# WHAT THE TASK ASKS
Exactly the lines from the one with "1333 pixels high." through the one with "from mathutils import Vector, Matrix, noise", inclusive, are to be repeated, and the pictures are not.

# INPUT RECORDS
┏━━

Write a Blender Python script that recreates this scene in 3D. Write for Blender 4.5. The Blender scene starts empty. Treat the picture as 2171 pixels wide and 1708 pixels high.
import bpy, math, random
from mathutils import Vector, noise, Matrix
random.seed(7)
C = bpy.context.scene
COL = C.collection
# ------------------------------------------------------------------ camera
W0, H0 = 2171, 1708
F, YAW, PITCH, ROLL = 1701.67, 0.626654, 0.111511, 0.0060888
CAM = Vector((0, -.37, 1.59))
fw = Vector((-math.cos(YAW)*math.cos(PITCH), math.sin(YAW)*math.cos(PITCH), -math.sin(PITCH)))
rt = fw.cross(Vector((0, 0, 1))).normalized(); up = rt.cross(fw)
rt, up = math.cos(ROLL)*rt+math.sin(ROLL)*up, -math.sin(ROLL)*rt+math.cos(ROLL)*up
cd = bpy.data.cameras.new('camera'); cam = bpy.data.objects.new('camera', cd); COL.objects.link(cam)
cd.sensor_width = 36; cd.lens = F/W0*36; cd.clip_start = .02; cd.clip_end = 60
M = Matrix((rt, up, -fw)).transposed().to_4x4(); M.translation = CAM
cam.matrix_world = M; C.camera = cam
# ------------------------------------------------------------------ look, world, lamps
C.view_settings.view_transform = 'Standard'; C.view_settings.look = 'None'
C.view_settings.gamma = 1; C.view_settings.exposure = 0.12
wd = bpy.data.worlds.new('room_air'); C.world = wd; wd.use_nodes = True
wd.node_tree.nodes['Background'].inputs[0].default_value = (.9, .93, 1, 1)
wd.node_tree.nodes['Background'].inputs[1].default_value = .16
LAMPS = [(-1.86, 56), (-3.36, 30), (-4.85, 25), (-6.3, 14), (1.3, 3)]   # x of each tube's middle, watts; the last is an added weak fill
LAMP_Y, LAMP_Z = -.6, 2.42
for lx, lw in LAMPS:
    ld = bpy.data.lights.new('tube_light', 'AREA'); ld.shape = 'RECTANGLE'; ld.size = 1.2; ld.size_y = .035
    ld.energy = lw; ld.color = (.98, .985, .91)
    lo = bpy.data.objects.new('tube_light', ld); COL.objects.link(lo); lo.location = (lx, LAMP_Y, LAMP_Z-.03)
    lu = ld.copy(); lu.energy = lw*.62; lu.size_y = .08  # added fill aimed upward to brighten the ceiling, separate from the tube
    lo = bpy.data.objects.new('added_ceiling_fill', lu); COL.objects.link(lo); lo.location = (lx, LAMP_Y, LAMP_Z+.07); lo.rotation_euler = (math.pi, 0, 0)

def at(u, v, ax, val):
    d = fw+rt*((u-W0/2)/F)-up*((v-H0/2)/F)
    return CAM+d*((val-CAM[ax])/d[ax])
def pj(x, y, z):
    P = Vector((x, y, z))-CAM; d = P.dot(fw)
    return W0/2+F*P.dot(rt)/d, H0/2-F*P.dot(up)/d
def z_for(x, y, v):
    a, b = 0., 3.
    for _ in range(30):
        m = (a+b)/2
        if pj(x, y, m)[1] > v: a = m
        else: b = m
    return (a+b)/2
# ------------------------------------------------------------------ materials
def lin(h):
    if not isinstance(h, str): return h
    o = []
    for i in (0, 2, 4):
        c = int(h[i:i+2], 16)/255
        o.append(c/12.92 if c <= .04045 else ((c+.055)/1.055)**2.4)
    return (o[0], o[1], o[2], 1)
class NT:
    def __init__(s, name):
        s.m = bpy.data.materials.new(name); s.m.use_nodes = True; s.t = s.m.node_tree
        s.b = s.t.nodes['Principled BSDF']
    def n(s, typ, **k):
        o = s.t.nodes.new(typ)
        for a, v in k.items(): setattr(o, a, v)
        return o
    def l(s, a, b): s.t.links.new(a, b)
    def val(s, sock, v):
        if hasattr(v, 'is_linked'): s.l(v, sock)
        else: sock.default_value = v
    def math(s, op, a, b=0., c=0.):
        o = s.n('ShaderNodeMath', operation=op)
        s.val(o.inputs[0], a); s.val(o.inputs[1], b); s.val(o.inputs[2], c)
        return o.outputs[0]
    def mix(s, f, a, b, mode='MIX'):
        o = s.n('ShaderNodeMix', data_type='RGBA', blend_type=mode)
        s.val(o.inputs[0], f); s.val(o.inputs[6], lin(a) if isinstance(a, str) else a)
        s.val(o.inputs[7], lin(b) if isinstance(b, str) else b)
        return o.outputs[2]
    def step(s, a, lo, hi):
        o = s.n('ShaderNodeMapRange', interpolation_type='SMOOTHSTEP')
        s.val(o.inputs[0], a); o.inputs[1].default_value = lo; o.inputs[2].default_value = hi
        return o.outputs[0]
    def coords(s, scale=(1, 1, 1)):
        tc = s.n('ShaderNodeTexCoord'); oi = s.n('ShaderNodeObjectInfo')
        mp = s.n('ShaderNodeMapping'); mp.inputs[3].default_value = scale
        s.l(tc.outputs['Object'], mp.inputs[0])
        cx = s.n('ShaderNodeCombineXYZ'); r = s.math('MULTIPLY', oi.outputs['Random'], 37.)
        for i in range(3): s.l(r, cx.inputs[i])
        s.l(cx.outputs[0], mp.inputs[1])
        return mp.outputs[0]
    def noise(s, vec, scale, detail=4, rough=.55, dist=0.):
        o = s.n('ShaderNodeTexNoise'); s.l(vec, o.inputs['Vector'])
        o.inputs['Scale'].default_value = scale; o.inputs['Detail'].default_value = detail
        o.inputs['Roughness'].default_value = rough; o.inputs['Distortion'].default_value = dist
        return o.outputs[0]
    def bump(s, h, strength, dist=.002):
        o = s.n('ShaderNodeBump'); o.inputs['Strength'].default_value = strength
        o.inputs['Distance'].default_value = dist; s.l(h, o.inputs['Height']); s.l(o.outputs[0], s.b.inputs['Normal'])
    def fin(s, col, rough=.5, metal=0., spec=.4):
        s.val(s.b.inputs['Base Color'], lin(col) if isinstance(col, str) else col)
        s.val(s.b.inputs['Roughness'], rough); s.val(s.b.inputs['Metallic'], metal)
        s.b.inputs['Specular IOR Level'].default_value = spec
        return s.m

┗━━
┏━━

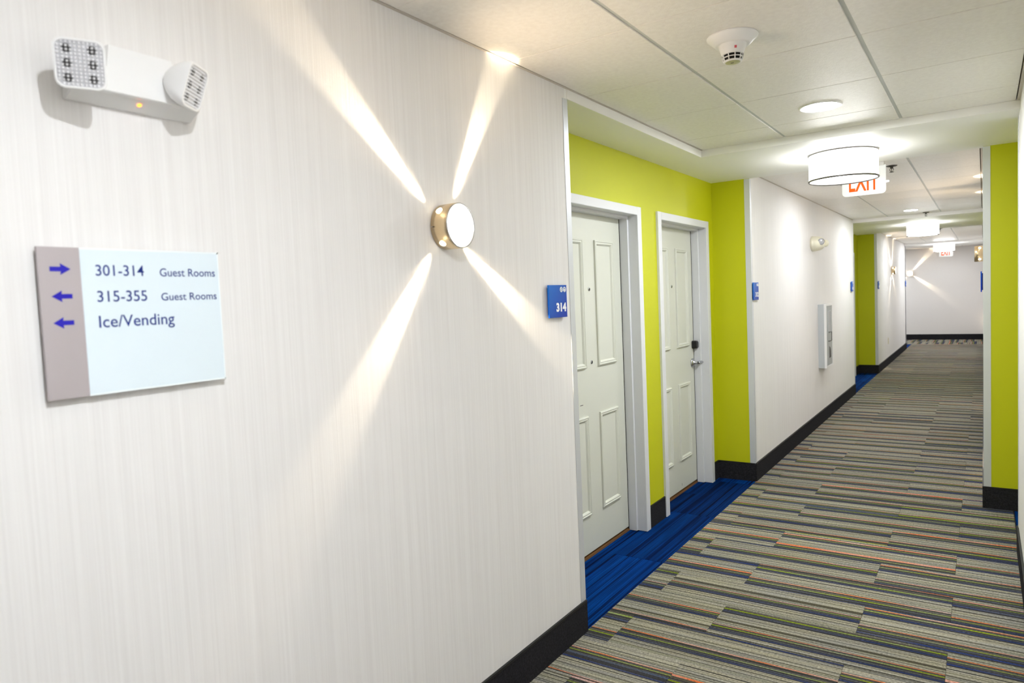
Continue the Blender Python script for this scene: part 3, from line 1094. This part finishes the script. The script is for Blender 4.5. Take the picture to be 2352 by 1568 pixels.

┗━━
┏━━

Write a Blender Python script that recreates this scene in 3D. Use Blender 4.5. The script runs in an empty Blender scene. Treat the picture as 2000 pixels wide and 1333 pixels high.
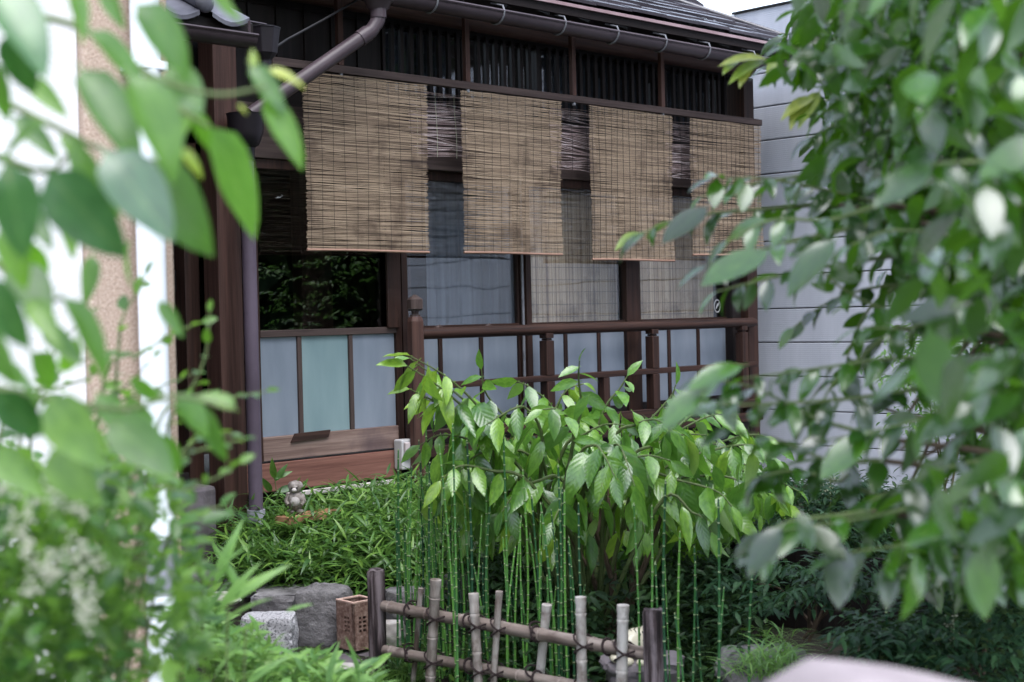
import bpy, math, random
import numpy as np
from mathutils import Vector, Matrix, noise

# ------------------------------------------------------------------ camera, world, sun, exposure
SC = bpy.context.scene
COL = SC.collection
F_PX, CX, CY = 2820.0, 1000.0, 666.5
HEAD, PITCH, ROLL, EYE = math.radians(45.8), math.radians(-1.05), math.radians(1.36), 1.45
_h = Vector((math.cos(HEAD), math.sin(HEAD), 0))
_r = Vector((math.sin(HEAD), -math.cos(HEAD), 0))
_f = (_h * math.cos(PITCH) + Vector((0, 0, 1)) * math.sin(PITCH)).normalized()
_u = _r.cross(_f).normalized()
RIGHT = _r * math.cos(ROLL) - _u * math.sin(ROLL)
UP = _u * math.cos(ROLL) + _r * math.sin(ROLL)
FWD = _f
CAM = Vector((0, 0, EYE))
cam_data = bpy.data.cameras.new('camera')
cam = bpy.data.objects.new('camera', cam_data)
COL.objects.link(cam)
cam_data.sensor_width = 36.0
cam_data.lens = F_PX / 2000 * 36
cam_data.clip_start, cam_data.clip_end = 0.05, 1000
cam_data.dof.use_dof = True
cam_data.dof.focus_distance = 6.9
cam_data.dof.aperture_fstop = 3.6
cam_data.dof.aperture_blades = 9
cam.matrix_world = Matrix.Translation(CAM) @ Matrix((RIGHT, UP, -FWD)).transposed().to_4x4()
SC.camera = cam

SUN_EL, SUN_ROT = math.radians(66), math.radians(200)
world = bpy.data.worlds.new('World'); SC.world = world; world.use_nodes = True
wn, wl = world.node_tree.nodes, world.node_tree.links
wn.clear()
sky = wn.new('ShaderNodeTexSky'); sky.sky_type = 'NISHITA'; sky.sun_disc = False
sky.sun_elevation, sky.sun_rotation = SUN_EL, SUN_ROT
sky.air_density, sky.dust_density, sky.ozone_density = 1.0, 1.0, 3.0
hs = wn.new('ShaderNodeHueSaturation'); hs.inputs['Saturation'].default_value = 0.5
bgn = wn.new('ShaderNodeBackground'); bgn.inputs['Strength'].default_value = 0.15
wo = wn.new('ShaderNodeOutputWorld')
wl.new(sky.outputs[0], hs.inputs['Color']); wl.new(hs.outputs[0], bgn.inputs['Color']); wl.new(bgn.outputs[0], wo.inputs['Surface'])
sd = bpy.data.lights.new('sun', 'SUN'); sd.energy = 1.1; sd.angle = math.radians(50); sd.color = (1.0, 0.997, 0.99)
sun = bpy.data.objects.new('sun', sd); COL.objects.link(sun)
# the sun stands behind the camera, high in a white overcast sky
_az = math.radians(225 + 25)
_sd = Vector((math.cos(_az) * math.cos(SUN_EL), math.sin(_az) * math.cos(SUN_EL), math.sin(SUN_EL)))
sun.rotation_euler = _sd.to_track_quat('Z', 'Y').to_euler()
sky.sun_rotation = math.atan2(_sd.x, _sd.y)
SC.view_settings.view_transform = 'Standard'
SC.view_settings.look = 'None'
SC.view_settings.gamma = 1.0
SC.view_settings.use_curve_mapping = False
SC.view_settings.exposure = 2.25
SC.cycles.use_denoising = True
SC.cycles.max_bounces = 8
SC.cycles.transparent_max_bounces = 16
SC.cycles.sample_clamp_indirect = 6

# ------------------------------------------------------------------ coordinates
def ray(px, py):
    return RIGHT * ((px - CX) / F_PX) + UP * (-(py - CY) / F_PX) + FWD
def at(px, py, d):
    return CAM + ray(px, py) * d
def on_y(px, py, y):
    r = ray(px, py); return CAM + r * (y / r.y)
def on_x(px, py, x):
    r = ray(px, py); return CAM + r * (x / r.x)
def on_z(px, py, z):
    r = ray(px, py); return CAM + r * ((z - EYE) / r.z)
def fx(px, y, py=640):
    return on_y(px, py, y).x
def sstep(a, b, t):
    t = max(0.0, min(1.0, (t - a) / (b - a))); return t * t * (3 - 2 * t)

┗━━

# RESULT FOR THIS TASK
Write a Blender Python script that recreates this scene in 3D. Use Blender 4.5. The script runs in an empty Blender scene. Treat the picture as 2000 pixels wide and 1333 pixels high.
import bpy, math, random
import numpy as np
from mathutils import Vector, Matrix, noise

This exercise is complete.